Coal holes were a part of the coal delivery system used in London homes during the Victorian and Edwardian eras. They worked as follows:

  1. Access point: Coal holes were small openings or access points usually located outside buildings, particularly in front of houses. These openings were typically fitted with a cast iron cover or lid.
  2. Coal delivery: Coal merchants would transport coal to the residential area in sacks or hessian bags. When a delivery was made, the coal would be poured down the coal hole from the street level.
  3. Storage area: The coal hole provided direct access to the basement or cellar of the building. The coal would accumulate in this storage area, forming a stockpile for future use.
  4. Cast iron cover: The cast iron cover or lid of the coal hole was designed to be sturdy and secure. It would usually be circular or rectangular in shape and could be lifted or removed to access the storage area below.
  5. Interior access: Inside the building, there would often be a chute or door connected to the coal hole. This allowed homeowners to retrieve the coal from the basement or cellar without having to go outside. The chute or door provided a convenient means of transferring the coal to stoves, fireplaces, or furnaces within the property.
How do you waterproof a coal hole?

For our client in Shepherd’s Bush we embedded the metal cover in a paving stone, giving the appearance of a coal chute, without the worry of a hole. Other waterproofing solutions and tips include:

1. Obviously, ensure the coal hole cover is securely fitted within its designated frame or surrounding pavement to minimise potential water seepage around the edges.

2. Apply weatherproof sealant where the cover meets the pavement to establish a watertight seal and prevent any unwanted water from entering through gaps or seams.

3. Regularly inspect for damage or corrosion in cast-iron covers which may contribute to leaks; addressing these issues by repairing or replacing compromised components as necessary.

4. If practical, incorporating camber (a slight incline) into pavement designs situated around coal holes so rainwater naturally drains away from them instead of pooling nearby.

5. Examining adjacent drainage systems at ground level and inside cellars to ensure effective diversion of rainwater away from building foundations and cellar spaces beneath coal holes.

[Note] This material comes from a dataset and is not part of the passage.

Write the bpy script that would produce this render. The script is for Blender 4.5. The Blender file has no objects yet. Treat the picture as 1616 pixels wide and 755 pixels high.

6. Install internal drainage systems within cellar areas if deemed necessary – potentially including perforated pipes at ground level draining excess water into sump pump systems for removal out of basement areas during heavy rainfall events.

Project summary

We waterproofed the coal hole cover, installed a new Yorkstone step, and repaired paving tiles in the entrance to a Victorian-era home. Warbeck Road Shepherd’s Bush. Postcode: W12.